╭─ Extracted material

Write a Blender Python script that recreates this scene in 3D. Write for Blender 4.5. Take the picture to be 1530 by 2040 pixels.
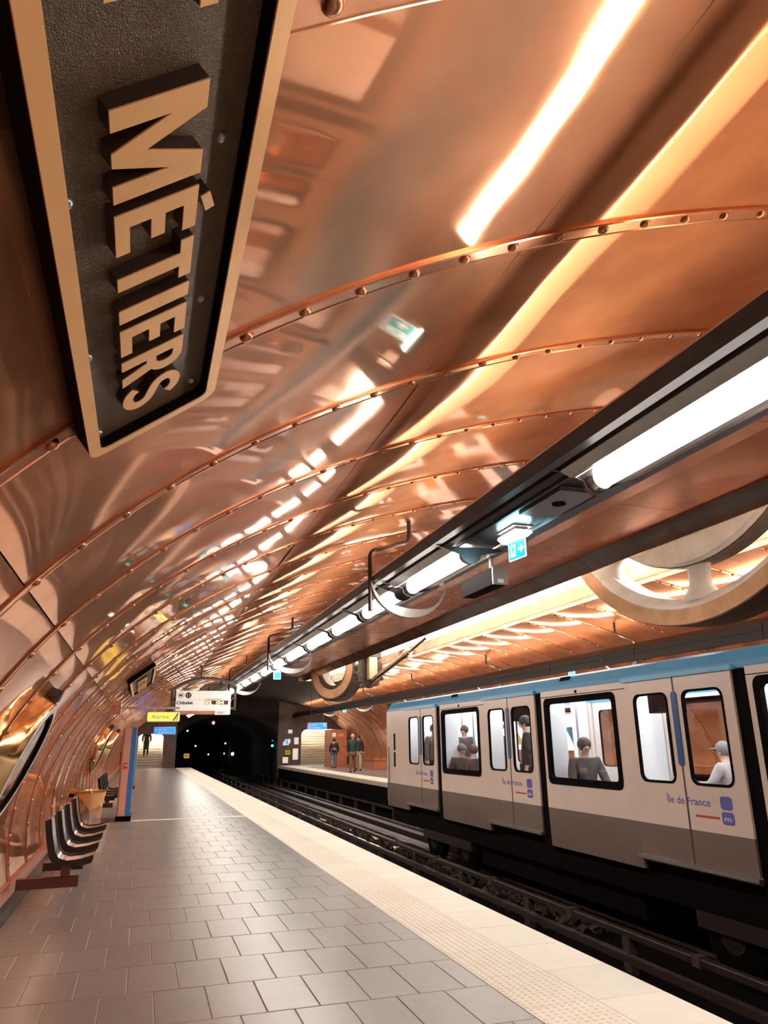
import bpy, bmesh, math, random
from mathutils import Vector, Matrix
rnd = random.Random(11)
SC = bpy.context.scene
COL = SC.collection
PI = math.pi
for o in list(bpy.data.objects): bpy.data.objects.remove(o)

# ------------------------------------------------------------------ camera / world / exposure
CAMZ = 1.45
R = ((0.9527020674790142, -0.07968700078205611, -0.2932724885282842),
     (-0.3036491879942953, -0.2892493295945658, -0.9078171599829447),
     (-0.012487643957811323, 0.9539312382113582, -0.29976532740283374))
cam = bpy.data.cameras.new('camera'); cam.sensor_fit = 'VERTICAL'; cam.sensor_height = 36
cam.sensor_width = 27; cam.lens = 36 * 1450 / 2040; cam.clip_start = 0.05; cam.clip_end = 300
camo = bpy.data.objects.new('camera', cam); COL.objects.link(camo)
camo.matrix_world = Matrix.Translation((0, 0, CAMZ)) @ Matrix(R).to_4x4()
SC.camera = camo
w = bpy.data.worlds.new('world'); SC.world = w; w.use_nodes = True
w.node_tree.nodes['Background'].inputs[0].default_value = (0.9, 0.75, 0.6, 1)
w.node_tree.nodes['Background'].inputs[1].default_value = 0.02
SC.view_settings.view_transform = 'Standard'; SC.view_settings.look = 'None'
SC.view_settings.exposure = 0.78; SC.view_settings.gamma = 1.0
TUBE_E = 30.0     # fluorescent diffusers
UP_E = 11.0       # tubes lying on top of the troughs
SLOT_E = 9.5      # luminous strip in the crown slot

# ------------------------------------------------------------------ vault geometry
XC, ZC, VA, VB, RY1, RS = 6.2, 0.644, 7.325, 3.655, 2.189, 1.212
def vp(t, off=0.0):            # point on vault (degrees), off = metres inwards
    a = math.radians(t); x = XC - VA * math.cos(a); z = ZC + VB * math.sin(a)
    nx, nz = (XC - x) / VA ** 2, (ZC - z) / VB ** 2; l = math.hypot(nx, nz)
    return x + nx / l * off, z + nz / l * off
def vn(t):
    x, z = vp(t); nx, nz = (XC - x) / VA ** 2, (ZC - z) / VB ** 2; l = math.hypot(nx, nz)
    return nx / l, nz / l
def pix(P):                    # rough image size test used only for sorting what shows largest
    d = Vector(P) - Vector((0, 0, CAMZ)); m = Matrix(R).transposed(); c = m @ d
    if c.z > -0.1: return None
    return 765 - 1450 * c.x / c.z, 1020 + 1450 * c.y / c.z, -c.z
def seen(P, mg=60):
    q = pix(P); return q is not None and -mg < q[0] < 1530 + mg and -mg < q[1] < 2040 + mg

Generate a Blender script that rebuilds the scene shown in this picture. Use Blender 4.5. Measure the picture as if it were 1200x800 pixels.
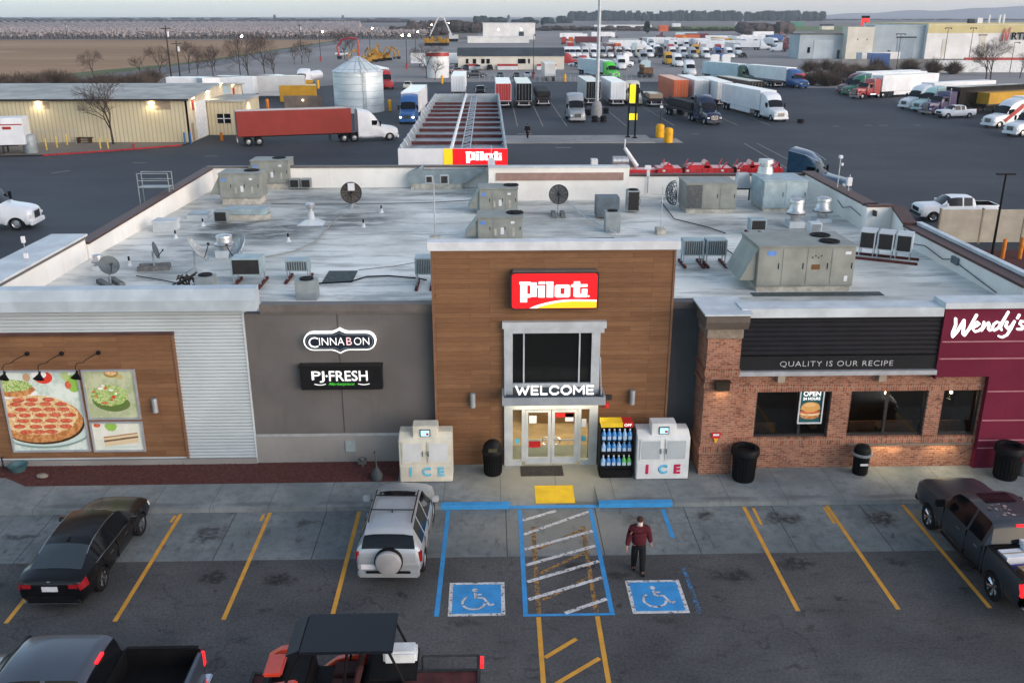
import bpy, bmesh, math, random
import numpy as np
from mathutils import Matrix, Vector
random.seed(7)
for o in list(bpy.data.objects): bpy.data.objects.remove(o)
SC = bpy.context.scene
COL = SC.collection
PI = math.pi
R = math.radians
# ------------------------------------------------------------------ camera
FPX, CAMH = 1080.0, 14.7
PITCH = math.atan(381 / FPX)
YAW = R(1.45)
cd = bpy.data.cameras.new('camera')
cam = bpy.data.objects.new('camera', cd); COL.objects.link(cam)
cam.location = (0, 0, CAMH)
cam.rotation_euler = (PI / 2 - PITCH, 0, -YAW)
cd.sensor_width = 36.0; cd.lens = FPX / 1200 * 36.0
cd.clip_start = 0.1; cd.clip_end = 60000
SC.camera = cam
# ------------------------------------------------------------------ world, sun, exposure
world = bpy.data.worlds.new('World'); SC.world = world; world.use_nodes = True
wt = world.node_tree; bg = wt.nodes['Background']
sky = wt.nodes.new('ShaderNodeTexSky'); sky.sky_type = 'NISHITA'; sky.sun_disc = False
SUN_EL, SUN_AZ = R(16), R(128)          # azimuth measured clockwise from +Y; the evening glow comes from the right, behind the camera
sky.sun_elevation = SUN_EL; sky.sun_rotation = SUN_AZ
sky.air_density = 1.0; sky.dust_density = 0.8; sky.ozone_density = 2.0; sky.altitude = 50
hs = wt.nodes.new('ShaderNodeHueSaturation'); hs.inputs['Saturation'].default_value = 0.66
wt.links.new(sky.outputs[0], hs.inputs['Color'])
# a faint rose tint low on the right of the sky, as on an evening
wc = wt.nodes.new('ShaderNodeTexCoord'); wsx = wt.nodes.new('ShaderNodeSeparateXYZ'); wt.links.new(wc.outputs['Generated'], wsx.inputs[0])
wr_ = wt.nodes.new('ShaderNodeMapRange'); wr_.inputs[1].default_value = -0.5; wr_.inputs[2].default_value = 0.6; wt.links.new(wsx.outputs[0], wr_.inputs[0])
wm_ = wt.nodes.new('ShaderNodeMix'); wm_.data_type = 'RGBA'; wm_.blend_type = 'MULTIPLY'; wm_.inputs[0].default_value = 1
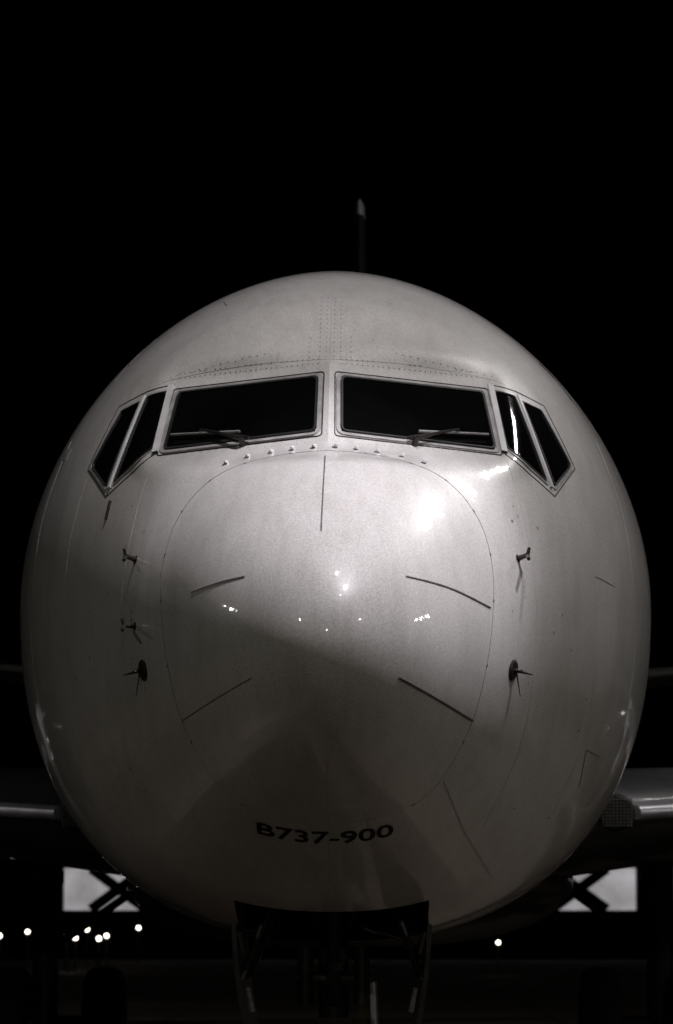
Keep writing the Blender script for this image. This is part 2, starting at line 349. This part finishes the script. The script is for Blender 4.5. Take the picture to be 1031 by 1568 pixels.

╰─

_Problem_: Every entry above is to be set down exactly; the pictures are to be left out.

_Correct output_:
Write a Blender Python script that recreates this scene in 3D. Write for Blender 4.5. Take the picture to be 1530 by 2040 pixels.
import bpy, bmesh, math, random
from mathutils import Vector, Matrix
rnd = random.Random(11)
SC = bpy.context.scene
COL = SC.collection
PI = math.pi
for o in list(bpy.data.objects): bpy.data.objects.remove(o)

# ------------------------------------------------------------------ camera / world / exposure
CAMZ = 1.45
R = ((0.9527020674790142, -0.07968700078205611, -0.2932724885282842),
     (-0.3036491879942953, -0.2892493295945658, -0.9078171599829447),
     (-0.012487643957811323, 0.9539312382113582, -0.29976532740283374))
cam = bpy.data.cameras.new('camera'); cam.sensor_fit = 'VERTICAL'; cam.sensor_height = 36
cam.sensor_width = 27; cam.lens = 36 * 1450 / 2040; cam.clip_start = 0.05; cam.clip_end = 300
camo = bpy.data.objects.new('camera', cam); COL.objects.link(camo)
camo.matrix_world = Matrix.Translation((0, 0, CAMZ)) @ Matrix(R).to_4x4()
SC.camera = camo
w = bpy.data.worlds.new('world'); SC.world = w; w.use_nodes = True
w.node_tree.nodes['Background'].inputs[0].default_value = (0.9, 0.75, 0.6, 1)
w.node_tree.nodes['Background'].inputs[1].default_value = 0.02
SC.view_settings.view_transform = 'Standard'; SC.view_settings.look = 'None'
SC.view_settings.exposure = 0.78; SC.view_settings.gamma = 1.0
TUBE_E = 30.0     # fluorescent diffusers
UP_E = 11.0       # tubes lying on top of the troughs
SLOT_E = 9.5      # luminous strip in the crown slot

# ------------------------------------------------------------------ vault geometry
XC, ZC, VA, VB, RY1, RS = 6.2, 0.644, 7.325, 3.655, 2.189, 1.212
def vp(t, off=0.0):            # point on vault (degrees), off = metres inwards
    a = math.radians(t); x = XC - VA * math.cos(a); z = ZC + VB * math.sin(a)
    nx, nz = (XC - x) / VA ** 2, (ZC - z) / VB ** 2; l = math.hypot(nx, nz)
    return x + nx / l * off, z + nz / l * off
def vn(t):
    x, z = vp(t); nx, nz = (XC - x) / VA ** 2, (ZC - z) / VB ** 2; l = math.hypot(nx, nz)
    return nx / l, nz / l
def pix(P):                    # rough image size test used only for sorting what shows largest
    d = Vector(P) - Vector((0, 0, CAMZ)); m = Matrix(R).transposed(); c = m @ d
    if c.z > -0.1: return None
    return 765 - 1450 * c.x / c.z, 1020 + 1450 * c.y / c.z, -c.z
def seen(P, mg=60):
    q = pix(P); return q is not None and -mg < q[0] < 1530 + mg and -mg < q[1] < 2040 + mg

Generate a Blender script that rebuilds the scene shown in this picture. Use Blender 4.5. Measure the picture as if it were 1200x800 pixels.
import bpy, bmesh, math, random
import numpy as np
from mathutils import Matrix, Vector
random.seed(7)
for o in list(bpy.data.objects): bpy.data.objects.remove(o)
SC = bpy.context.scene
COL = SC.collection
PI = math.pi
R = math.radians
# ------------------------------------------------------------------ camera
FPX, CAMH = 1080.0, 14.7
PITCH = math.atan(381 / FPX)
YAW = R(1.45)
cd = bpy.data.cameras.new('camera')
cam = bpy.data.objects.new('camera', cd); COL.objects.link(cam)
cam.location = (0, 0, CAMH)
cam.rotation_euler = (PI / 2 - PITCH, 0, -YAW)
cd.sensor_width = 36.0; cd.lens = FPX / 1200 * 36.0
cd.clip_start = 0.1; cd.clip_end = 60000
SC.camera = cam
# ------------------------------------------------------------------ world, sun, exposure
world = bpy.data.worlds.new('World'); SC.world = world; world.use_nodes = True
wt = world.node_tree; bg = wt.nodes['Background']
sky = wt.nodes.new('ShaderNodeTexSky'); sky.sky_type = 'NISHITA'; sky.sun_disc = False
SUN_EL, SUN_AZ = R(16), R(128)          # azimuth measured clockwise from +Y; the evening glow comes from the right, behind the camera
sky.sun_elevation = SUN_EL; sky.sun_rotation = SUN_AZ
sky.air_density = 1.0; sky.dust_density = 0.8; sky.ozone_density = 2.0; sky.altitude = 50
hs = wt.nodes.new('ShaderNodeHueSaturation'); hs.inputs['Saturation'].default_value = 0.66
wt.links.new(sky.outputs[0], hs.inputs['Color'])
# a faint rose tint low on the right of the sky, as on an evening
wc = wt.nodes.new('ShaderNodeTexCoord'); wsx = wt.nodes.new('ShaderNodeSeparateXYZ'); wt.links.new(wc.outputs['Generated'], wsx.inputs[0])
wr_ = wt.nodes.new('ShaderNodeMapRange'); wr_.inputs[1].default_value = -0.5; wr_.inputs[2].default_value = 0.6; wt.links.new(wsx.outputs[0], wr_.inputs[0])
wm_ = wt.nodes.new('ShaderNodeMix'); wm_.data_type = 'RGBA'; wm_.blend_type = 'MULTIPLY'; wm_.inputs[0].default_value = 1
Keep writing the Blender script for this image. This is part 2, starting at line 349. This part finishes the script. The script is for Blender 4.5. Take the picture to be 1031 by 1568 pixels.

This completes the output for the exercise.